Reading "Making by Making Strange: Defamiliarization and the Design of Domestic Technologies”

They argue that the home has become so “natural” that we stop questioning it. So they use design to make the home strange again. They show how technologies often reinforce outdated norms—like assuming the woman is always cooking, or that privacy means isolation.

Defamiliarization challenges that. It asks us to re-see what we take for granted. And like design fiction, it doesn't solve problems—it reveals them.

By making the familiar appear strange it orders to encourage critical reflection, rather than passively propagate, the existing politics and culture of home life and to develop new alternatives for design. Domestic spaces are seen as over-familiar, leading designers to reproduce unexamined assumptions about

gender roles, efficiency, privacy, and family structure. Ethnographies show that homes are not the same everywhere, also in one country. Peoples’ expectations and desires differ across and between cultures. These things need to be taken into account when designing living spaces.

They’re not interested in making better smart homes. They’re interested in making better questions about homes.

One project that really illustrates traditional user-centered evaluation in a complex context is The Aware Home. This was a full-scale experimental house built to explore how technologies could support aging in place, helping older adults live independently and safely in their own homes for longer. It was made in cause Rising costs and emotional downsides of institutional care and the increasing aging population with cognitive and physical decline. The home is equipped with sensors, cameras, and intelligent systems to monitor things like movement, posture, routines, and even memory lapses. For example, one prototype called “What Was I Cooking?” uses sensors and video to help users remember interrupted kitchen tasks. Another project, the Digital Family Portrait, gives remote family members a subtle visualization of how active their loved one has been over time—so they can be reassured without invading privacy. From an evaluation standpoint, this work is grounded in user-centered design: identifying real needs, creating functional prototypes, and testing them through observation and usability feedback. But even in this context, we see deeper questions emerge: What behaviors are we normalizing? What does “awareness” mean when it’s being sensed by a machine? The Aware Home reminds us that even highly practical designs reflect values—and that evaluation is never truly neutral.


Reading "Evaluating Design Fiction: The Right Tool for the Job”

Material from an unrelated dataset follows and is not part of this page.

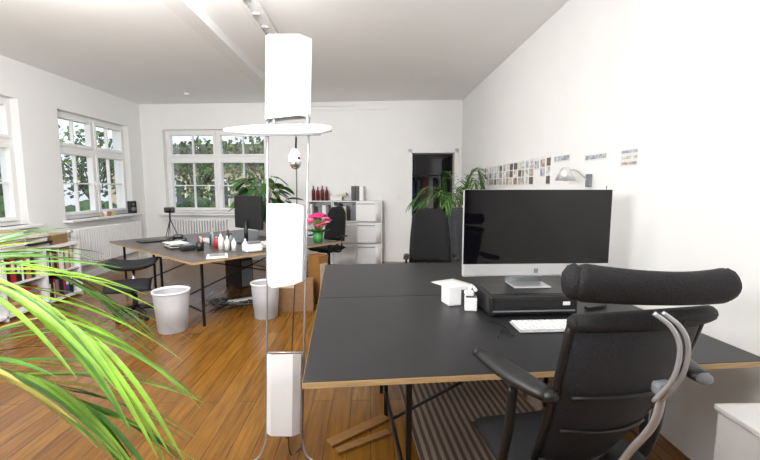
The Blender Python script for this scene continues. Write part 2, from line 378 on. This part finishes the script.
def chair(name,loc,rz,top=1.15,arms=True,bw=.42,fab=fabric):
    e=E(name,(*loc,0),rz)
    b=B(); star(b,.28,black,.45); b.fin('star_base',e)
    b=B(); b.pad(lambda u,v:((u-.5)*.46,-.2+v*.44,.48),(0,0,1),.08,fab,12,12); b.box((0,0,.435),(.22,.24,.04),black,.015); b.fin('seat',e)
    b=B(); b.pad(lambda u,v:((u-.5)*(bw-.10*v*v-.10*max(0,v-.85)/.15),-.22-.12*v+.05*(2*u-1)**2,.58+v*(top-.58)),(0,1,0),.06,fab,14,16,5); b.fin('backrest',e)
    b=B(); b.tube(catmull([(0,.0,.43),(0,-.2,.44),(0,-.28,.55),(0,-.31,.75)],6),[(.012,.03)]*19,black); 
    if arms:
        for sx in (-1,1):
            b.tube(catmull([(sx*.12,0,.43),(sx*.26,0,.46),(sx*.27,0,.66)],6),.013,black); b.tube([(sx*.27,-.13,.68),(sx*.27,.12,.68)],[(.014,.03)]*2,black,12)
    b.fin('supports',e); return e
mbf=M('matte_black_fabric',(.006,.006,.007),.9,var=.3,scale=200)
chair('office_chair.001',(.67,4.36),R(174),1.20,bw=.48,fab=mbf)
chair('office_chair.002',(-.68,6.35),R(150),1.12,fab=mbf)
b=B(); star(b,.22,black,.56); 
b.pad(lambda u,v:((u-.5)*.50,(v-.5)*.40,.59+.05*(2*u-1)**2),(0,0,1),.09,fabric,16,12,4)
b.pad(lambda u,v:(-.02+(u-.5)*.44,-.22+(v-.5)*.16,.36+.1*v),(0,-.3,1),.06,fabric,12,10,4)
b.tube(catmull([(0,0,.3),(0,-.12,.3),(-.02,-.22,.38)],5),.016,black)
b.fin('swivel_stool',loc=(-2.62,4.42,0),rz=R(20))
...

Design fiction explores and critiques possible futures by creating speculative artifacts and often provocative scenarios. Design fictions aren’t predictions. They’re not necessarily prototypes either. They’re provocations. They create stories around imagined technologies. The goal is to invite users to reflect on emerging technologies, cultural norms, or systemic issues. These fictions often highlight what could go wrong, or what’s already wrong with the systems we live in.

This is where things get tricky. Traditional evaluation methods—like usability tests or surveys—don’t really work here. You can’t ask a user to rate their satisfaction with an imaginary product, so it remains unclear how to evaluate what good or bad design fiction is. This is because its value depends heavily on its intention and goals. Instead of using just one way to judge design fiction, we should use different approaches that match what each design fiction is trying to achieve.